My parents didn’t quite know what to say in response — Mom almost asked her to which communist country they were planning to move (are there really any left, with China in a full-on market frenzy and Mao no doubt shedding tears in heaven?), but basic politeness took over and they gently moved the conversation on. The scary thing was that the flight attendant seemed completely serious about the entire matter, as though the Obama era were the beginning of our inevitable slide into a world of commissars and work camps….
Of course, screams of “Communist!” are nothing new in recent American political dialogue (I remember one of my school classmates calling Walter Mondale a Red in 1984, and Joe McCarthy was alive and well during the 2008 election), but it’s astonishing how much they resonate 20 years after the fall of the Berlin Wall and the obvious triumph of capitalist economics. I don’t blame the folks who are personally afraid — like the Townhallers, they mostly seem sincere in their beliefs — but I do blame the people who are misleading them. To Limbaugh et al, politics is a zero-sum game with winners and losers and little in between, with the inevitable conclusion that winning is the only thing that matters.

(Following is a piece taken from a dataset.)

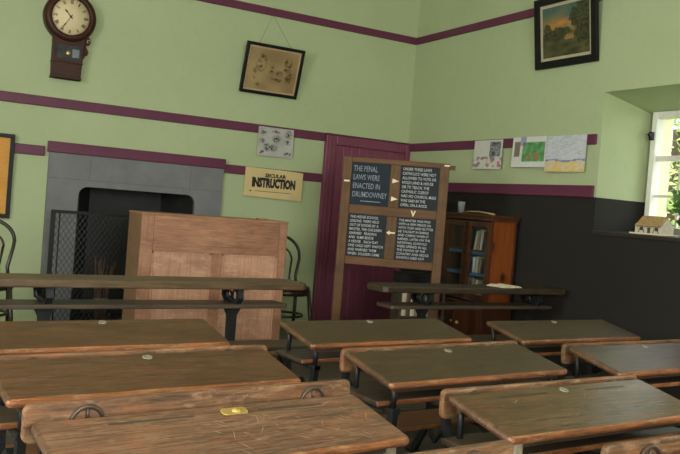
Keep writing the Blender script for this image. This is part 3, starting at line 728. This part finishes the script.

The result? We elect a relatively moderate guy (center-Left at most), whose own politics seem timid to many progressive activists, but the Right hypes up the rhetoric to try to defeat even the relatively mild policy changes he wants (pardon me, but a healthcare “public option” that will affect about 3% of the population ain’t exactly going to destroy our market economy). In the process, the Beckification of our politics — the normalization of what are completely irrational ideas — scares the hell out of a lot of people.
Once you’ve swallowed Rush and Glenn’s hook, line and proverbial sinker, the possibility of compromise goes out the window — how could you make a deal with a Democratic party that’s aligned with fundamental Evil? These are dangerous demons to wake up, particularly when your main motivation seems to be to raise your ratings…. Once again, reasonable people on both sides are going to have one hell of a mess to clean up when this is over.
– cpd
I suspect that sane, reasonable people make up the majority of the American people – even the Republican party. That said, we do like our crazies in this country and there is no shortage of morons!
Maybe we should view such sentiments as a positive development. It used to be the liberals you would hear worrying about bringing their children into a world full of war and injustice. Now that conservatives are afraid of bringing children into a collectivist world, there is a chance of restoring some needed balance.